NBA plans to lower age limit, end ‘one-and-done’ era
The NBA is prepared to lower the age of draft eligibility to 18 for the first time since 2006, NBA insider Shams Charania reported.
Beginning with the collective bargaining agreement of 2005, players had to be at least one year removed from high school and turn 19 by the end of that draft’s calendar year to be drafted. This spurred the “one-and-done” era of college basketball in which more high school prospects went to college for a season before turning pro. Now that era may be over as early as the 2024 NBA Draft.
The NBA Players Association and NBA commissioner Adam Silver appear united in wanting to lower the age limit at a time in which court rulings have upheld college athletes’ rights to make money.

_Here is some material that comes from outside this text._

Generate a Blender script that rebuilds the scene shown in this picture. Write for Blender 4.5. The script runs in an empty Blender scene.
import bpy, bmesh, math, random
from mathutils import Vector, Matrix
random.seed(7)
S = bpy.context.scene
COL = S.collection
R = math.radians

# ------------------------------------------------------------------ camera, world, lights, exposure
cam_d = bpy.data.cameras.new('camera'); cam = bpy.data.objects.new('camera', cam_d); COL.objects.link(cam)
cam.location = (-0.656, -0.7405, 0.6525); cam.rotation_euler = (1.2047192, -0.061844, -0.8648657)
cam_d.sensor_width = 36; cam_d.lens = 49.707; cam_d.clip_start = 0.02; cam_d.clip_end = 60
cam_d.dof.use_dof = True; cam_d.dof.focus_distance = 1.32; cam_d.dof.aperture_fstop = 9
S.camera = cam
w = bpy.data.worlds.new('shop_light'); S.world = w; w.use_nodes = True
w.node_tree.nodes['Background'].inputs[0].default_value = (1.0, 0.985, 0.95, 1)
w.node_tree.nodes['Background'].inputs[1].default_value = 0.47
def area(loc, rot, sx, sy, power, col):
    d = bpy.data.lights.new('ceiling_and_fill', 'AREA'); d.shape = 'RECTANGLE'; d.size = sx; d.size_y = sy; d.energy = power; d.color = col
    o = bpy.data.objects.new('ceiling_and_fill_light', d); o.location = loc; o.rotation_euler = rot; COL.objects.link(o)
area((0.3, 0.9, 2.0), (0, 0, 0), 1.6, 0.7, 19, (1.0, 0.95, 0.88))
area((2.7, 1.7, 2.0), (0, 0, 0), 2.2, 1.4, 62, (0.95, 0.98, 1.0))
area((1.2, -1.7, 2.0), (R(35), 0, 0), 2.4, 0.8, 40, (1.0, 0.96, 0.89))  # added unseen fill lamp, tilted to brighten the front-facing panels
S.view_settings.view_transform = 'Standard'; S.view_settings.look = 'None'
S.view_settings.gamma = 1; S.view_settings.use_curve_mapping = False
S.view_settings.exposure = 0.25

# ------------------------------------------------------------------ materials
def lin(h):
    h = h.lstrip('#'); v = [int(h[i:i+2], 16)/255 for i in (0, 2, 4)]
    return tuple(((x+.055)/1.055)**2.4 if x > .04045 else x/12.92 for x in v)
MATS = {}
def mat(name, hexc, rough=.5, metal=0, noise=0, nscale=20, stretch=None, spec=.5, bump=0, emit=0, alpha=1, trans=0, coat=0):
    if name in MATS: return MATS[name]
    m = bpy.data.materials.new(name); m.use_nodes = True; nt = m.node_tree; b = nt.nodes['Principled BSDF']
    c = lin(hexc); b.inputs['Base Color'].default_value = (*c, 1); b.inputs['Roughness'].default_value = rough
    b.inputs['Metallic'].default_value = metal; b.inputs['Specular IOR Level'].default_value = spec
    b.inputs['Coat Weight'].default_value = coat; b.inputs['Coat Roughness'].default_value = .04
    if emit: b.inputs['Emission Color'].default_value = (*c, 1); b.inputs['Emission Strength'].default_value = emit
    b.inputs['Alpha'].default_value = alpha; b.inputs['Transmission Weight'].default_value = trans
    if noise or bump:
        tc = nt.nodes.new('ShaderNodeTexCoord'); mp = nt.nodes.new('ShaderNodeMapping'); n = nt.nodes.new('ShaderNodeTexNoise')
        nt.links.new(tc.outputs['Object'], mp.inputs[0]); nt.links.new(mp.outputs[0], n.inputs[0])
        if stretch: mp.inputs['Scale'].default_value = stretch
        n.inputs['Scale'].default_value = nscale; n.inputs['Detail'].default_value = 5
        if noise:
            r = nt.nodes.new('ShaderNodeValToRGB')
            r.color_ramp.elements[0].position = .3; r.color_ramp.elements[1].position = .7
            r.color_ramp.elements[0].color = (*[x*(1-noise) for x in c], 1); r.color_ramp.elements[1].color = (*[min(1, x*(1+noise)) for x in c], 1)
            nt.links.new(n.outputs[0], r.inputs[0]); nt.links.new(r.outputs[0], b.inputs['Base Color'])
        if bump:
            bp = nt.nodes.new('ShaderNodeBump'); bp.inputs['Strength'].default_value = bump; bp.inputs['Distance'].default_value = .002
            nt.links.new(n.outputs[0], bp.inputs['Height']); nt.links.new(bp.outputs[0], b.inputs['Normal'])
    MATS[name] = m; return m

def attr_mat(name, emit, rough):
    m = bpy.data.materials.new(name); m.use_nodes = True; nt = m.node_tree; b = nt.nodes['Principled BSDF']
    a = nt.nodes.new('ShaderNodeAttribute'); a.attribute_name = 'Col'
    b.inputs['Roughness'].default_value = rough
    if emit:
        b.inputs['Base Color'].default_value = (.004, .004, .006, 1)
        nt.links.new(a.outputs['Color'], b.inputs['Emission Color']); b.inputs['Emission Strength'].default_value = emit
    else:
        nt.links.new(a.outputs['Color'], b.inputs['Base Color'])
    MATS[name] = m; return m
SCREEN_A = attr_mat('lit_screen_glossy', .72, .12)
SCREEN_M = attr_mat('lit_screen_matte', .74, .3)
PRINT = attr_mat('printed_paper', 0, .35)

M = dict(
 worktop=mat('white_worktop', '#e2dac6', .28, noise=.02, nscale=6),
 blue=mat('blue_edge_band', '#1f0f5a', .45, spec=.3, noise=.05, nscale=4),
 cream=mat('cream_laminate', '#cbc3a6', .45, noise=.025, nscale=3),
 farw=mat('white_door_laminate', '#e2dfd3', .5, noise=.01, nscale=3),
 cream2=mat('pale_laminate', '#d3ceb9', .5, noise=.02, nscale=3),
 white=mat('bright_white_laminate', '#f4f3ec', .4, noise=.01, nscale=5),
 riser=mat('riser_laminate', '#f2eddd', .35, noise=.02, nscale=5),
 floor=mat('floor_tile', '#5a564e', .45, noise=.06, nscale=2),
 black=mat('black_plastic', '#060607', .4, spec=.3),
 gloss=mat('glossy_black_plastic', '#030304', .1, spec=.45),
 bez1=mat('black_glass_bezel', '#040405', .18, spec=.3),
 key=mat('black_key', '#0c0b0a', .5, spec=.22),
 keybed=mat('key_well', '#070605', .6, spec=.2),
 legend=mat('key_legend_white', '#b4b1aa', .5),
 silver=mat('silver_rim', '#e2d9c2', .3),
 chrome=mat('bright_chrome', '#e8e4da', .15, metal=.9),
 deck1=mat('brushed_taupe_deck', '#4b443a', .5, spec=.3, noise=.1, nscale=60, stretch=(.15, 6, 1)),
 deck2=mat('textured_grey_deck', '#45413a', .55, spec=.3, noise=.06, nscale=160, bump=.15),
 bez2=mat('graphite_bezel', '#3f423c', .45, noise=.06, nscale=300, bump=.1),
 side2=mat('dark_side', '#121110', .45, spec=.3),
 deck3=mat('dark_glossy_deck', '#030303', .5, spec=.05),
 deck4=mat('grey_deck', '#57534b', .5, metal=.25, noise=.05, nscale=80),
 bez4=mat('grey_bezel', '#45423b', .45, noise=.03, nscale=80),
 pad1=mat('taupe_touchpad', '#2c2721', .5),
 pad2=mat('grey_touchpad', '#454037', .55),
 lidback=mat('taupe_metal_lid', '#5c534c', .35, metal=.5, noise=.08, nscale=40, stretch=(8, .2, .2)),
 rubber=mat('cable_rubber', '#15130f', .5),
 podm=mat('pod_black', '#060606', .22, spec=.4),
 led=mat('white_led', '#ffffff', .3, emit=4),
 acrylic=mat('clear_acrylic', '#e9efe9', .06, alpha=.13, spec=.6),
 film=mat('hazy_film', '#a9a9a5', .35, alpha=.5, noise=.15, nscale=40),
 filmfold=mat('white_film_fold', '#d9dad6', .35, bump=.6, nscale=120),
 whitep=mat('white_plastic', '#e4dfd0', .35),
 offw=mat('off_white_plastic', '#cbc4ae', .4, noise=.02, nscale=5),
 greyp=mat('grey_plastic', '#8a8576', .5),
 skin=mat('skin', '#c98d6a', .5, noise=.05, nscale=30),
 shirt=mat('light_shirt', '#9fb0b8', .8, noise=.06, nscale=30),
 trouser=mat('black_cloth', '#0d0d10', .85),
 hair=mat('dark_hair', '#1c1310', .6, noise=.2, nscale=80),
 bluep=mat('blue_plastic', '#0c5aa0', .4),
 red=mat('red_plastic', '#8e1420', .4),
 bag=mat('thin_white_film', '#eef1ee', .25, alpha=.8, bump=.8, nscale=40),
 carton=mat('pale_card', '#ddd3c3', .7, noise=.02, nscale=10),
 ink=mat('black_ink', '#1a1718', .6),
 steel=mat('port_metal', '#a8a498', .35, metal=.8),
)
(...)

The NCAA has allowed players to profit from “name and image” rights, and the NBA founded the G League Ignite team two years ago, offering high school prospects up to $500,000 per year to play professionally instead of going to college.
In addition, high-profile players such as LaMelo Ball have chosen to play professionally overseas instead of going to college while other high school stars have joined the new Overtime Elite league. With a number of professional options — including one the NBA itself created — high schoolers going directly to the draft became inevitable again.
Darryl Dawkins and Bill Willoughby were drafted out of high school in 1975, but there were no other high school draftees until Kevin Garnett in 1995. (Shawn Kemp never played in college, but he was a year out of high school when selected in the 1989 NBA Draft.)
After the success of none-and-done players Kobe Bryant and Tracy McGrady, a flood of high schoolers went directly to the NBA until the league imposed a 19-year-old age limit in 2005. Now that each NBA team has a minor league affiliate, teams have an infrastructure to support young players that didn’t exist previously.
The new rule may prove to be a boon for college basketball. Though schools will lose elite talent, players who choose to attend college will be far more likely to stay for a few years, giving teams more stability. It could also curtail the most unsavory element of college basketball — recruiting scandals.
Regardless, the real winners are teams that have extra picks in what projects to be a loaded 2024 NBA draft, featuring the best players aged 18 and 19.